Crafting a career

In GW’s case he was an athlete and a super competitor.  Winning was in his blood and so to him it seemed very natural to begin his career in the highly competitive part of any business – Sales.   He quickly became successful, smashing targets and obliterating records he learned quickly how to win and keep wining.   In our first meetings he said “I had exchanged my track shoes for a black top business shoe, but secretly when I look down I can still see my running shoes.”  I knew right then that GW had defined himself as a competitor.  “It’s just you and the track and the time you have to beat, the other competitors are just noise.” he told me as he talked about his philosophy for winning.

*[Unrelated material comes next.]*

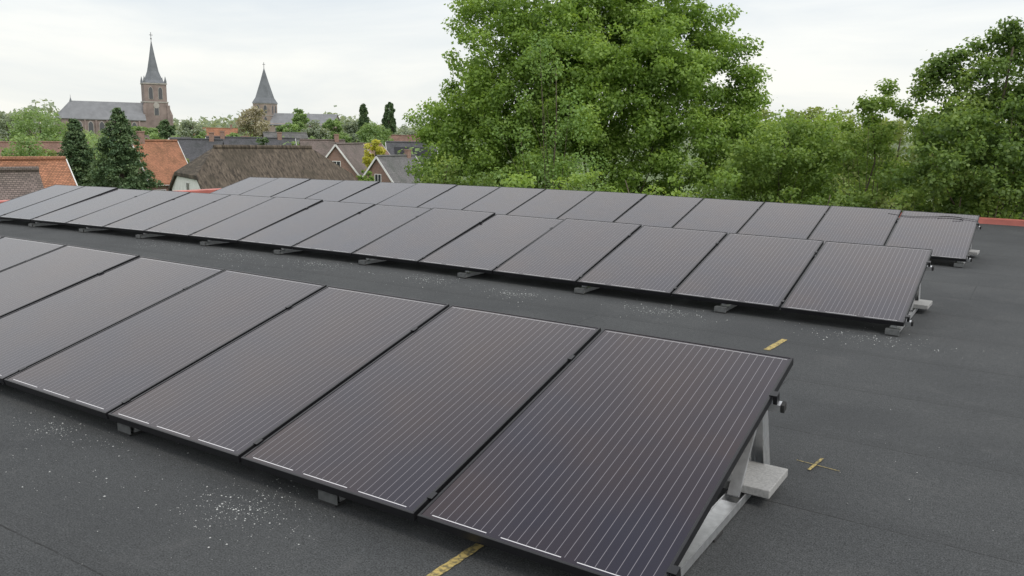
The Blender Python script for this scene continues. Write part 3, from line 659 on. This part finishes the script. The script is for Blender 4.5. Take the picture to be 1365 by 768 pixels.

Being a successful CEO is a team endeavour.

GW was in his late 30’s when I was asked by his HR partner to meet him.  He already had a team of both sales people and engineering operations reporting to him.  The group’s senior management team had selected GW to become the next CEO of their European Business which was getting ready to IPO.   The challenge as they saw it – “he is a great producer, but he doesn’t seem to be able to bring the team with him.”

Successful coaching is a product of two things: the effort put in by the client and the willingness of the coach to challenge fearlessly.

 Changing behaviour requires introspection.

GW and I began our work.   We started with a session about goals and aspirations.  I wanted to learn what was important to GW and why it was important.   I had him share his career history and we discovered career anchors past and present.  To his surprise he had shifted from risk taking to security, an idea he found alien to his idea of self.   As we worked further, using various tools to provide more and more insight he began to discover his needs, his strengths and the changes he would need to make in order to realise his ambitions.

I would really like to tell you that is all worked out well without a hitch, but that would be a lie.   GW made changes slowly, he found the challenge of shifting to a new internal picture of himself overwhelming at times and his company eventually let him go before the IPO.

 Learning, adapting and Succeeding.

However, his story didn’t end there, after a Target session we identified 3 great opportunities and he was quickly snapped up by a competitor.  We continued to work together.   Over time GW began to trust his new leadership style. COMPETE was still a very key element of  GW’s leadership that he learned to re-purpose to help his team succeed.

Today GW is a CEO.  More importantly he is the kind of CEO he aspired to be, competitive, team-builder and still winning races, only now he is not wearing the running shoes, his people are.